Dielectric Screening Enabled Ultrastable Luminescence in CsPbBr3 Perovskite Crystal Encapsulated by Ferroelectric Poly(vinylidene fluoride)

Metal halide perovskites nanocrystals (NCs) are emerging as competitive alternatives for semiconductor NCs in the fields of consumer optoelectronic devices; however, boosting their long-term stability still needs extensive study. Encapsulation of perovskite NCs with polymer becomes a promising strategy, yet the dielectric screening effect on the excitons of perovskites from the polymer matrix has seldom been considered. Here, we demonstrated this effect in high-permittivity poly(vinylidene fluoride) (PVDF) encapsulated CsPbBr3 (CPB) crystals CPB/PVDF composites films.
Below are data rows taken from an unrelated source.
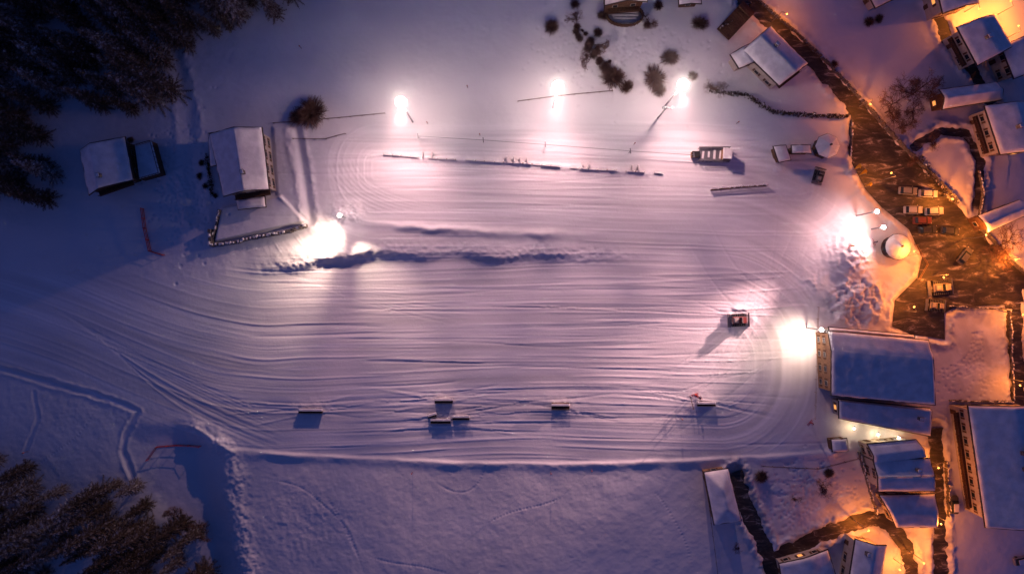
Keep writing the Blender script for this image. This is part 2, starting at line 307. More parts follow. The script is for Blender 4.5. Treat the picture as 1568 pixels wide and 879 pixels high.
# ---------------------------------------------------------------- buildings
def section(par,q,eave,rise,rp=0.5,hip=0,ch=(),wall='plaster',nm='',snow=0.4,ins=0.8,lit=0.1,base=None,balc=None,mk2='roofsnow'):
    A,B,C,D=[Vector((*P(x,y,eave),0)) for x,y in q]
    zb=hw((A.x+C.x)/2,(A.y+C.y)/2)
    e=eave
    Lu=((B-A).length+(C-D).length)/2; Lv=((D-A).length+(C-B).length)/2
    def pt(u,v): return A*(1-u)*(1-v)+B*u*(1-v)+C*u*v+D*(1-u)*v
    def rz(u,v):
        z=v/rp if v<rp else (1-v)/(1-rp)
        if hip: z=min(z,max(0,u)/hip,max(0,1-u)/hip)
        return e+rise*z
    def slab(name,iu,iv,top,bot,mk,n=None,noise=0,soft=0):
        nu=max(8,int(Lu/0.5)); nv=max(8,int(Lv/0.5)); nv+=nv%2
        us=[iu+(1-2*iu)*i/nu for i in range(nu+1)]
        vs_=sorted(set([iv+(1-2*iv)*j/nv for j in range(nv+1)]+[rp]))
        mb=MB(); V=[];F=[]; n1=len(us); n2=len(vs_)
        for lay in(0,1):
            for v in vs_:
                for u in us:
                    p=pt(u,v); z=rz(u,v)
                    if lay:
                        de=min((u-iu)*Lu,(1-iu-u)*Lu,(v-iv)*Lv,(1-iv-v)*Lv)
                        f=min(1,0.35+de/0.5) if soft else 1
                        if soft: z-= max(0,0.35-abs(v-rp)*Lv*0.35)*min(1,rise)*0.3
                        z+=top*f+(noise*float(fbm(p.x/1.3,p.y/1.3,3,3)))
                        if soft and de<0.01:
                            w=0.16*float(vn(p.x/1.3,p.y/1.3,8)); p=p+(p-pt(.5,.5)).normalized()*w
                    else: z+=bot
                    V.append((p.x,p.y,z))
        N=n1*n2
        for j in range(n2-1):
            for i in range(n1-1):
                a=j*n1+i; F.append((a,a+n1,a+n1+1,a+1)); F.append((N+a,N+a+1,N+a+n1+1,N+a+n1))
        rim=[i for i in range(n1)]+[j*n1+n1-1 for j in range(1,n2)]+[(n2-1)*n1+i for i in range(n1-2,-1,-1)]+[j*n1 for j in range(n2-2,0,-1)]
        for k in range(len(rim)):
            a=rim[k];b=rim[(k+1)%len(rim)]; F.append((a,b,N+b,N+a))
        mb.add(V,F); o=mb.obj(name,[mk],par,smooth=False)
        if soft: o.data.polygons.foreach_set('use_smooth',[True]*len(F))
        return o
    slab(nm+'roof',0,0,0.0,-0.22,'tile'); slab(nm+'roof_snow',0.18/Lu,0.18/Lv,snow,0.01,mk2,noise=0.06,soft=1)
    iu=ins/Lu; iv=ins/Lv; mb=MB(); lo=min(zb,0.3)-1.0
    c=[pt(iu,iv),pt(1-iu,iv),pt(1-iu,1-iv),pt(iu,1-iv)]; uv=[(iu,iv),(1-iu,iv),(1-iu,1-iv),(iu,1-iv)]
    for k in range(4):
        a,b=c[k],c[(k+1)%4]; ua,ub=uv[k],uv[(k+1)%4]
        za=rz(*ua)-0.23; zb2=rz(*ub)-0.23
        if k%2==1 and not hip:
            u=ua[0]; p=pt(u,rp); mb.add([(a.x,a.y,lo),(b.x,b.y,lo),(b.x,b.y,zb2),(p.x,p.y,rz(u,rp)-0.23),(a.x,a.y,za)],[(0,1,2,3,4)])
        else: mb.add([(a.x,a.y,lo),(b.x,b.y,lo),(b.x,b.y,zb2),(a.x,a.y,za)],[(0,1,2,3)])
    mb.obj(nm+'walls',[wall],par)
    mw=MB(); ctr=pt(.5,.5)
    for k in range(4):
        a,b=c[k],c[(k+1)%4]; L=(b-a).length; d=(b-a)/L; nn=Vector((d.y,-d.x,0))
        if nn.dot((a+b)/2-ctr)<0: nn=-nn
        r=math.atan2(d.y,d.x); nw=int(L/3); 
        for fl in range(max(1,int((e-zb-0.4)/2.7))):
            z=zb+1.5+fl*2.7
            if z+0.6>e: continue
            for i in range(nw):
                p=a+d*(L*(i+0.5)/nw)
                g_=3 if random.random()<lit else 1
                if fl==0 and k==0 and i==0:
                    q_=p+nn*0.04; mw.box(q_.x,q_.y,zb+1.0,1.0,0.08,2.0,r,2); continue
                q_=p+nn*0.03; mw.box(q_.x,q_.y,z,1.2,0.06,1.3,r,0); q_=p+nn*0.065; mw.box(q_.x,q_.y,z,1.0,0.02,1.1,r,g_)
                for s_ in(-.85,.85):
                    q2=p+nn*0.04+d*s_; mw.box(q2.x,q2.y,z,0.45,0.05,1.3,r,2)
        if balc==k:
            q_=(a+b)/2+nn*0.6; mw.box(q_.x,q_.y,zb+3,L*0.9,1.2,0.15,r,2)
            q_=(a+b)/2+nn*1.15; mw.box(q_.x,q_.y,zb+3.95,L*0.9,0.08,0.12,r,2)
            for i in range(int(L*0.9/0.4)):
                q2=q_+d*(-L*.45+i*0.4+0.1); mw.box(q2.x,q2.y,zb+3.48,0.1,0.05,0.8,r,2)
    if mw.v: mw.obj(nm+'windows',['frame','glass','wood','lit'],par)
    for (u,v) in ch:
        p=pt(u,v); z=rz(u,v); r=math.atan2((B-A).y,(B-A).x); mc=MB()
        mc.box(p.x,p.y,z+0.5,0.8,0.6,1.8,r,0); mc.box(p.x,p.y,z+1.45,1.0,0.8,0.1,r,2); mc.box(p.x,p.y,z+1.6,0.85,0.65,0.2,r,1,0.8); mc.obj(nm+'chimney',['stone','roofsnow','dark'],par)
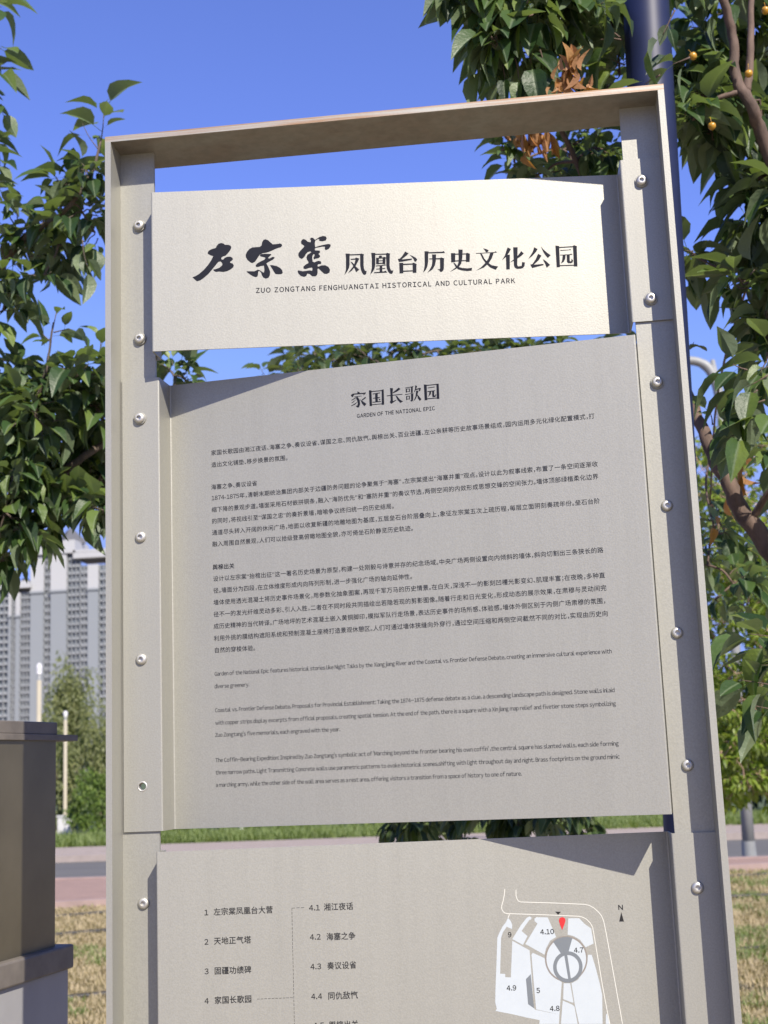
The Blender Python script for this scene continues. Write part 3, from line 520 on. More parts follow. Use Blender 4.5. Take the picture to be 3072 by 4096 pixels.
class Writer:
    """lays out lettering from the built-in font and collects it in one flat mesh on a panel face"""
    cache = {}
    @classmethod
    def glyphs(cls, strings, offset=0.0):
        todo = []
        for s in strings:
            if (s, offset) in cls.cache: continue
            c = bpy.data.curves.new('glyph', 'FONT'); c.body = s; c.size = 1; c.fill_mode = 'FRONT'; c.resolution_u = 3
            o = bpy.data.objects.new('glyph', c); COL.objects.link(o); todo.append((s, o))
            cls.cache[(s, offset)] = None
        bpy.context.view_layer.update()
        dg = bpy.context.evaluated_depsgraph_get()
        for s, o in todo:
            m = bpy.data.meshes.new_from_object(o.evaluated_get(dg))
            co = np.array([v.co[:2] for v in m.vertices]) if len(m.vertices) else np.zeros((0, 2))
            cls.cache[(s, offset)] = (co, [tuple(p.vertices) for p in m.polygons])
            bpy.data.meshes.remove(m)
        for s, o in todo:
            c = o.data; bpy.data.objects.remove(o); bpy.data.curves.remove(c)
    def __init__(self, face, h=.15):
        self.f = face; self.h = h; self.v = []; self.p = []
    def put(self, key, u, v, sx, sy, x0=0.0, bold=0.0):
        co, faces = Writer.cache[key]
        shifts = [(0, 0)] if bold <= 0 else [(-bold/2, 0), (bold/2, 0), (0, bold*.45), (0, -bold*.45)]
        for k, (dx, dy) in enumerate(shifts):             # strokes thickened by repeats a hair apart in height
            b = len(self.v)
            for x, y in co: self.v.append(self.f.pt(u + (x-x0)*sx + dx, v + y*sy + dy, self.h + k*.02))
            self.p += [tuple(b+i for i in q) for q in faces]
    HALF = '、。，；“”’‘'
    def cn(self, text, u0, u1, vc, em, off=0.0):
        text = ''.join(chr(ord(c) + 0xFEE0) if c.isdigit() else c for c in text)
        Writer.glyphs(sorted(set(text)))
        adv = []
        for ch in text:
            co = Writer.cache[(ch, 0.0)][0]
            if ch in self.HALF: adv.append(.46)
            elif 0xFF10 <= ord(ch) <= 0xFF19: adv.append(.58)
            elif ch == '-': adv.append(.4)
            else: adv.append(1.0)
        tot = sum(adv) - (.06 if text[-1] not in self.HALF else 0)
        s = (u1-u0)/tot; x = -.03
        for ch, a in zip(text, adv):
            sh = .21 if 0xFF10 <= ord(ch) <= 0xFF19 else 0
            self.put((ch, 0.0), u0 + (x-sh)*s, vc - .36*em, s*.98, em, 0, off)
            x += a
    def latin(self, text, u0, u1, v_base, cap, off=0.0, gap=.06, fit=True):
        """one string fitted to a width, with the given capital height"""
        full = [' ' if c == ' ' else chr(ord(c) + 0xFEE0) for c in text]
        Writer.glyphs(sorted(set(full) - {' '}) + ['Ｈ'])
        H = Writer.cache[('Ｈ', 0.0)][0][:, 1].max()
        x = 0; lay = []
        for ch in full:
            if ch == ' ': x += .20 + gap; continue
            co = Writer.cache[(ch, 0.0)][0]
            lay.append((ch, x, co[:, 0].min())); x += co[:, 0].max() - co[:, 0].min() + gap
        tot = x - gap
        s = (u1-u0)/tot if fit else cap/H
        for ch, xx, x0 in lay:
            self.put((ch, 0.0), u0 + xx*s, v_base, s, cap/H, x0, off)
    def build(self, name, mat, parent):
        return link(name, mesh_of(name, self.v, self.p), mat, parent)

F = {k: Face(k) for k in FACE}
hg = dec(HEAD_GLYPHS)
print_polys('brush_lettering', F['head'], hg[:5], .15, MAT['ink'], head_panel)
print_polys('title_lettering', F['head'], hg[5:], .15, MAT['ink'], head_panel)
w = Writer(F['head']); w.latin(SUB1[0], SUB1[1], SUB1[2], SUB1[3], SUB1[4]-SUB1[3], .46, .24); w.build('subtitle_lettering', MAT['ink'], head_panel)
print_polys('heading_lettering', F['mid'], dec(MID_GLYPHS), .15, MAT['ink'], text_panel)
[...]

The in situ nonuniform growth mechanism of CPB crystal with respect to its concentration in the precursor was revealed from multiscale structure observations. Comprehensive physical properties of CPB/PVDF composites with varying CPB concentrations were thoroughly investigated. Composite films made from precursors with CPB concentration increasing to saturation all showed bright luminescence, and an exceptional long fluorescence lifetime up to tau(avg) = 731 ns was observed, much superior to other polymers with lower permittivity encapsulated CPB composites. The stable luminescence is understood from the strong interplay between electron-hole Coulomb interactions in CPB and its surrounding high-permittivity PVDF. Meanwhile, the interfacial interaction between CPB and PVDF greatly influenced the crystallization behavior of PVDF polymer at nanoscale, thus altered the dielectric and mechanical properties of CPB/PVDF composite films accordingly. Finally, a warm white light-emitting diode device was assembled based on green light emitting CPB/PVDF film, positively implying its potential application in high-performance optoelectronic devices.